Sontag herself wrote those words in 1999, at the time of the Kosovo intervention. And even she characterises the Iraq invasion as "a war that did overthrow one of the monster tyrants of modern times ... " Why would going to Kosovo be any less intrinsically colonialist and therefore less likely to release the demons in the American psyche? Surely not simply because there is a Bush - one of "them" - in the White House?

Suppose that it isn't about "them" but "us". I'm not sure I buy the idea that everything is worse than it was. Unlike in the days of Robert Musil's Young Torless, brutalised at boarding school, "hazing" is banned on most campuses. The authorities, imperialist or not, disapprove of it. Interestingly, the film cited by Sontag to suggest current mores, Dazed and Confused, was made in 1993 about a school in the year 1976. Watching Gus van Sant's more recent Columbine film Elephant, I was struck by how much nicer all the kids were to each other than the boys were at my school 30 years ago. There are no race riots, there is no formal segregation, there has been no My Lai in Iraq, no one is called "gook" as far as I know.

The Progressive's horror is that we thought the other stuff had gone away. Not entirely, but mostly. We thought that, however thick and repulsive the Rush Limbaughs, at least the Powells and Rices would know what they were doing. Mea culpa, if that's what you want. I cannot better Sontag's description of "the mystifying, near-total unpreparedness of the American rulers of Iraq to deal with the complex realities of an Iraq after its 'liberation' ". And I agree with her about the Guantanamisation of the war on terror.

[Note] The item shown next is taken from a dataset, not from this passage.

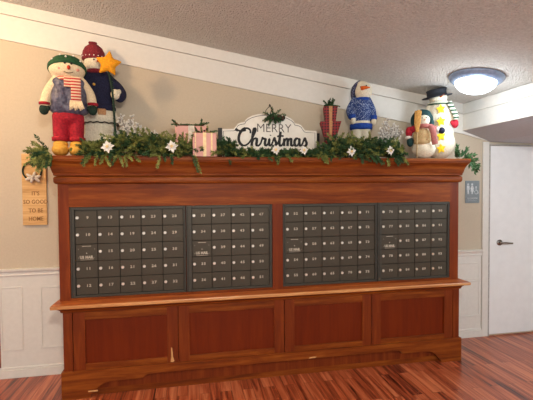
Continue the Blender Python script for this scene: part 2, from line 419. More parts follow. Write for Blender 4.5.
P('lower_stile', boxb(-B, -1.628, -DK, -.445, .2, .70), M['wood_v']); P('lower_stile', boxb(1.633, B, -DK, -.445, .2, .70), M['wood_v'])
for x0, x1 in zip(seams, seams[1:]):
    x0 += .0025; x1 -= .0025; w = .085; z0, z1 = .212, .672
    fr = P('access_panel', boxb(x0+w, x1-w, -.457, -.445, z0+.045, z1-.07), M['wood_panel'])
    for xx in ((x0, x0+w), (x1-w, x1)): obj('panel_stile', boxb(xx[0], xx[1], -DK, -.445, z0, z1, bev=.0015), M['wood_v'], fr)
    for zz in ((z0, z0+.045), (z1-.07, z1)): obj('panel_rail', boxb(x0+w, x1-w, -DK, -.445, zz[0], zz[1], bev=.0015), M['wood_h'], fr)
# scalloped plinth
E_, DP = 1.709, .487
def ogee(s):
    L = [(-E_, 0), (-1.505, 0)]
    L += [(-1.50, .022), (-1.475, .045), (-1.45, .075), (-1.42, .098), (-1.385, .112), (-1.34, .116), (-1.115, .116), (-1.10, .135), (-1.08, .145), (-1.0, .147)]
    R = [(-x, z) for x, z in L[::-1]]
    return L + R + [(E_, .213), (-E_, .213)]
b = prism(new(), ogee(1), -DP, -.455); P('scalloped_apron', b, M['wood_h'])
P('plinth_side', boxb(-E_, -E_+.03, -.455, -.012, 0, .213), M['wood_h']); P('plinth_side', boxb(E_-.03, E_, -.455, -.012, 0, .213), M['wood_h'])
P('toe_board', boxb(-E_+.03, E_-.03, -.44, -.42, 0, .2), M['wood_h'])
b = new(); prism(b, [(-.897, .335), (-.888, .332), (-.882, .26), (-.871, .225), (-.885, .216), (-.902, .219), (-.896, .262)], -DK-.0012, -DK)
P('scuff', b, M['chip'], label='bare pale chip in the wood')
for q in ([(.245, .150), (.30, .151), (.315, .160), (.28, .163), (.25, .158)], [(-1.52, .047), (-1.45, .046), (-1.45, .058), (-1.52, .057)]): P('scuff', prism(new(), q, -DP-.001, -DP), M['chip'], label='small pale chip on the plinth')

# ------------------------------------------------------------------ mailbox units
def dm(w, h): return boxb(0, w, -.007, 0, 0, h, bev=.0015)
UNITS = [(-1.650, -.770, -1.616, -.789, 5, 9, 'five columns wide, leftmost', (0,)),
         (-.766, -.049, -.722, -.072, 4, 33, 'four columns wide, just left of the middle post', (0,)),
         (.045, .918, .066, .896, 5, 52, 'five columns wide, just right of the middle post', (0,)),
         (.922, 1.641, .957, 1.621, 4, 76, 'four columns wide, rightmost', (0,))]
DOOR0, LOCK0 = None, None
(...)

But by making this about them and not really about us, Sontag is in danger of making all action impossible. If it is about them, all we have to do is to defeat them. If it is about us, we have to take constant and daily action to notice and to deal with those things in ourselves and our societies that humiliate others. We have to be always vigilant, always re-examining, always questioning. Which is a bloody and necessary pain.